小説の方です。映画の方ではありません。映画は2014年03月29日公開じゃなかったかな。こちらも楽しみです。湊かなえ先生の小説といえば、読みやすくおもしろい。この一言につきます。この作品もおもしろかった。二十分に楽しめました。早速感想を…
概要・あらすじ
この小説は、殺人事件の容疑者に近い人物たちが、彼女のことを語っていくという、話し言葉オンリーでストーリーが展開されます。後輩、上司、大学時代の友人、実家の近所の人、昔の親友、両親、、、そして当事者といった形で話が進んでいきます。その話を、フリーライターの男が聞いているといった設定です。だから、主人公はこの男性になるのかもしれませんが、男性は最後まで一言も話しません。最後に事件参考資料として、そのフリーライターが発言したSNS(Twitterのようなやつ)と週刊誌の記事が乗っています。これにより犯人の動機や事件の全貌がわかるという流れです。なので、最初に参考資料を読んでしまうと犯人が一発でわかってしまうので注意!!
あらすじとしては、某県某所にある人気石鹸「白ゆき」のメーカー日の出石鹸の従業員女性が殺害されます。その事件が起こった後、すぐ有給を使い行方をくらました女性がいかにも怪しいのでこいつが犯人じゃね?って同僚の中で疑われ始めます。
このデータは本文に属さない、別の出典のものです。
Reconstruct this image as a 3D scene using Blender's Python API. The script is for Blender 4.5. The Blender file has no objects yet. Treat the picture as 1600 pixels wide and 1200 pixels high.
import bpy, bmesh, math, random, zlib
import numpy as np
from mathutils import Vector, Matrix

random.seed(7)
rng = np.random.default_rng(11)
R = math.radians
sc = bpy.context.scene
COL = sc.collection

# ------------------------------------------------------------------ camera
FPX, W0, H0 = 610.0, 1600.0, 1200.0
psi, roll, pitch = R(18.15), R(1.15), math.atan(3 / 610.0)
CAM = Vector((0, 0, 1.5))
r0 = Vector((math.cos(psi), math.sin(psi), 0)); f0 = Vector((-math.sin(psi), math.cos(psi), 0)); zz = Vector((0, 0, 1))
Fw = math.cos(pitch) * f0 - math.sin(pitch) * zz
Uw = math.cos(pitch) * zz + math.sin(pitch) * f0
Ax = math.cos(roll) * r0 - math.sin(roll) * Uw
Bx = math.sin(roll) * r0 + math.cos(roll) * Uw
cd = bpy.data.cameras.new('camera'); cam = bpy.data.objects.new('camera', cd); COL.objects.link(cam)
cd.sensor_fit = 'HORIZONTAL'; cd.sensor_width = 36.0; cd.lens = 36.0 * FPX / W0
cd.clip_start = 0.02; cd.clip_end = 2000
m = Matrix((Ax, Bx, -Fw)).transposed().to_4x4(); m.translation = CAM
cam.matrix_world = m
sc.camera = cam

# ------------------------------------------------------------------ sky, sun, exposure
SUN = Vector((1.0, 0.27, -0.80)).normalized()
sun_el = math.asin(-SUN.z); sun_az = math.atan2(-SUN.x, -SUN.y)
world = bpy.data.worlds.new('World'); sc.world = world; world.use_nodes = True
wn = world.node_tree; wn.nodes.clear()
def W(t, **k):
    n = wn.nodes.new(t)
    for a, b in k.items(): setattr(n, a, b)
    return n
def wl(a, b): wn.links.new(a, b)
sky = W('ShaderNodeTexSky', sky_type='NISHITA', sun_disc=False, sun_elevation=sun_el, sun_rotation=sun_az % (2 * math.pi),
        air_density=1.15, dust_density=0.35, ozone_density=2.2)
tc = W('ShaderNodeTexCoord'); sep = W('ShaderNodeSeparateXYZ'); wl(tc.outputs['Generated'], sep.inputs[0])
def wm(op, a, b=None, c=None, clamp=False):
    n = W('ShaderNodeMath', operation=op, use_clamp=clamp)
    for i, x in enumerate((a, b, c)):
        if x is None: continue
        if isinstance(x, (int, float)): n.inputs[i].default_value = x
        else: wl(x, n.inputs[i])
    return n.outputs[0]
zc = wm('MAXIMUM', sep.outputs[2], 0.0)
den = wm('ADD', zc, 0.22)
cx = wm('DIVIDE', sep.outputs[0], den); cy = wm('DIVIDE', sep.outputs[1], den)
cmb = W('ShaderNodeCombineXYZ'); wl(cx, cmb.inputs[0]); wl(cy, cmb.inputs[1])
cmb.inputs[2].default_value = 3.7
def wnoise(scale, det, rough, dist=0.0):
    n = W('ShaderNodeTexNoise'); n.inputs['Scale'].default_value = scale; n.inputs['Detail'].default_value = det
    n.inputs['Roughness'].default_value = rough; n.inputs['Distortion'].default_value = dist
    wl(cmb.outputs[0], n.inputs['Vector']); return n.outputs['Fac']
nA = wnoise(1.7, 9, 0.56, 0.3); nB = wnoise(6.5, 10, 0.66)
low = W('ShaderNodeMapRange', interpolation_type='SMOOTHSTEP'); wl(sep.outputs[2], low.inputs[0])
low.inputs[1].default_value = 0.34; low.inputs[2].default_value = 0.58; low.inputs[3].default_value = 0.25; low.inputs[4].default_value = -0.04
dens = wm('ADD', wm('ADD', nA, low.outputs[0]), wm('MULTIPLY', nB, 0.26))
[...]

フリーライターの男は同僚や友人に行方をくらました容疑者はどんな人物なのかを取材していきます。しかし、みんな言ってることが微妙に違う。いったい何が真実なのか…
まるで取材を通して事件を追っているようなストーリーライン
話し言葉なので読みやすいです。それに、徐々に事件のあらましがわかっていく感じはとてもドキドキ、ワクワクして読むのが止まらなくなります。それに、「これは噂なんですけど…」って内容を本人に聞けば「全くの事実誤認だ」と言い、他の人に聞けば「そんなはずはない。あれは真実だ。だって…」と言った具合に誰がホントのことを言ってるのかわからなくなります。そして、疑われている女性のイメージが大体ついたところで、真打ち!本人の証言が登場します。まさにキターーーーー状態。ここで真実が露わになるのですが、今までも証言で矛盾が生じているのでこれも本当?って疑問を持ってしまいます。完全に疑う癖がついてしまってますね。そして、本人の証言の最後に衝撃的な一文でえっ??ってなりながら事件参考資料に続くのです。
事件参考資料がネットを追っているようで臨場感抜群
本編?というか個々の証言が終わった後にその流れにそって記者がつぶやいた内容や発行された週刊誌の記事などを見ていくのですが、この感じ、事件をあとで知ってネットで探しその流れを追っている感覚に非常に似ていると感じました。報道でニュースを知り、全体の事件の流れを知った上で、ネットの書き込みを追っていく…そこに何とも言えないリアルさを感じました。ただ、今までの文章と違う書体に変わるので文章の読み取りモードを頭のなかで変換するのに非常にストレスを感じます。それと明らかに知っている内容をもう一度追わなければならないのもちょっと苦痛だったかな。章が終わったところで資料を提示してくれればとも思ったのですが、それはそれで読みにくいかなぁと。まぁ慣れれば読めるんですけど、本編の証言ほどワクワクはしないかな。後日談を読んでるかんじですかね。新しい挑戦って事ではいいと思います。
でも、殺人の動機などオチはムリヤリ。モヤモヤ感が残ってしまう。
ずっとワクワク、ドキドキと野次馬根性を刺激されながら話は進んでいくのですが、オチが「あ、、、そうなんや」レベルなのが残念。というか、それは動機に無理があるんじゃね?って思いました。だって、結構ひどい殺され方してるんだもん。はずみでレベルじゃなく相当な恨みがないとあんな殺し方しないのにその程度の動機?ってのがとてももどかしくもモヤモヤ感ができてしまいます。もっと知りたいのにもう終わったんだな。って感じがなんかおしいなって思う。ちょっとしたミスリードのためにその殺し方選んだんだろうけど根本のところで無理が生じてしまってるかな。
最後に…
オチは残念でしたが、全体的にはとても面白い作品です。僕はこの小説を5,6時間で一気に読んでしまいました。休憩殆どなしです。それくらい引き込ませる文章力、話の面白さが詰まった作品です。是非とも手にとって読んでもらいたい。映画も見に行こう!!てか、映像でも見たいと思う作品でした。